Bathed in a wash of soft blue light, St John’s Smith Square was home to a remarkable concert on Friday night with the Smith Quartet presenting all five of Philip Glass’ string quartets. The performance, played with the sensitivity of real experts in this repertoire, provided an insightful and absorbing overview to the many different sides of Glass.

The quartet had arranged the works in a sequence that initially seemed rather illogical – nos. 3, 1, 4, 2, and then 5 – but this was obviously the product of a lot of thought, differing as it does only slightly from the ordering on their CD version (3, 2, 4, 1, 5). The ordering heard tonight made more sense to me, as it better highlighted the contrasts among the different pieces. Nos. 2 and 3 are both Glass in his more generic mode, cycling around neat repeating shapes and patterns with oscillating thirds galore, while nos. 1, 4 and 5 are all much harder to categorise, suggesting a greater range of reference points and styles. Each transition between quartets in this concert was hence a slight stylistic shift, which kept us guessing through the whole programme.

Glass’ early work doesn’t get the exposure it might do, having been eclipsed by the products of his hugely fertile later years, but his First Quartet is well worth hearing. Dating from 1966, just after his studies in Paris with the famous French teacher Nadia Boulanger, it’s a piece full of harsh intervals and intricate, dissonant harmonies which shows a clear European influence, and seems just fractionally less far than you’d expect from the “crazy creepy music” (as he later called it) of his continental contemporaries. That said, though, the piece also shows an interest in repetition – and also in textural clarity – that comes as no surprise given his later output. It’s a little like a recording of Webern with the needle locked in a groove.
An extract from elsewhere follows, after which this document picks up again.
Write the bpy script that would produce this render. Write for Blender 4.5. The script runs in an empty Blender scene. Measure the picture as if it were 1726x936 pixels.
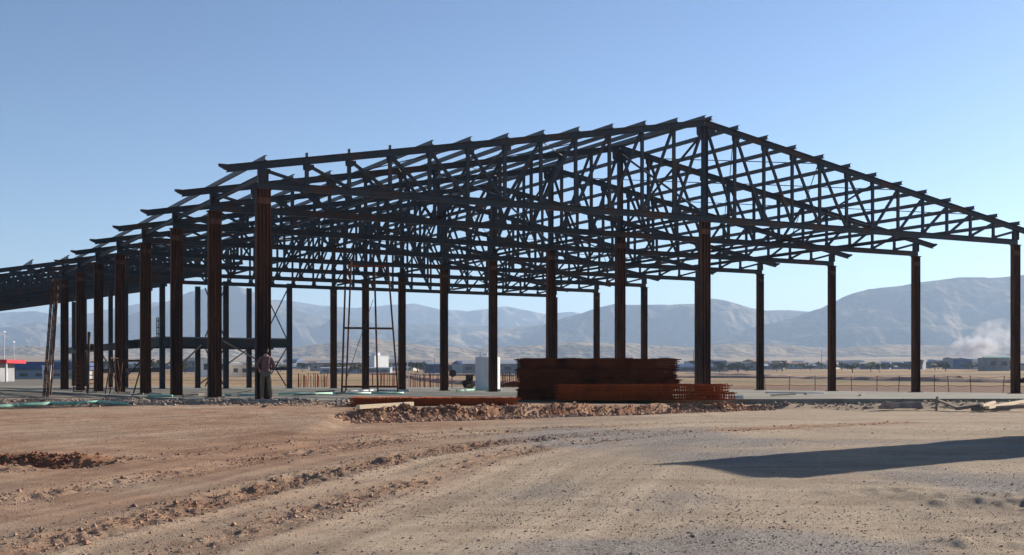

The Fourth Quartet (1989), on the other hand, looks back to even older European music, its bold chordal opening apparently flirting with the ghost of Schubert. With a breezy lyricism that I for one don’t tend to expect of Glass, this work has a soft, emotive centre with a winning insistency to its simple melodies. A plain major scale is the thematic crux of the third and final movement, and it’s a hugely poignant conclusion.

The Fifth (1991) is brashly labelled “a truly great string quartet” in Signum Classics’ slightly strident programme notes, and I can’t say it won me over quite that far. But it is certainly the work of a composer hugely comfortable writing in this medium and able to write convincing showy music for strings. Glass works in a few cheeky stylistic references, with snippets of light jazz and a hint of a waltz at one point, and sometimes (as in the fourth of the five movements) he slightly expands the reach of his harmonic range. This sounded like the hardest of the five pieces technically speaking, but the Smith Quartet sailed through it with ease.

My lack of discussion of the Smith Quartet themselves until now certainly isn’t meant as a slight: it’s just that they presented the music so clearly and with such transparency that I was left only thinking about the pieces themselves. While this approach didn’t make for wildly compelling renditions of the less interesting quartets, it certainly brought out the best in the others. Some variablility in terms of quality is perhaps inevitable with a composer as prolific as Glass, but when he gets it right, it’s more than worth it – especially when his music is in the hands of such excellent advocates.

It’s interesting to note that Glass’ fellow canonical minimalist Steve Reich has recently had his own complete string quartets performed – in New York, with ACME, and reviewed on Bachtrack by Amanda Keil. Proof, as if it were needed, of the huge differences which have always existed between these two composers.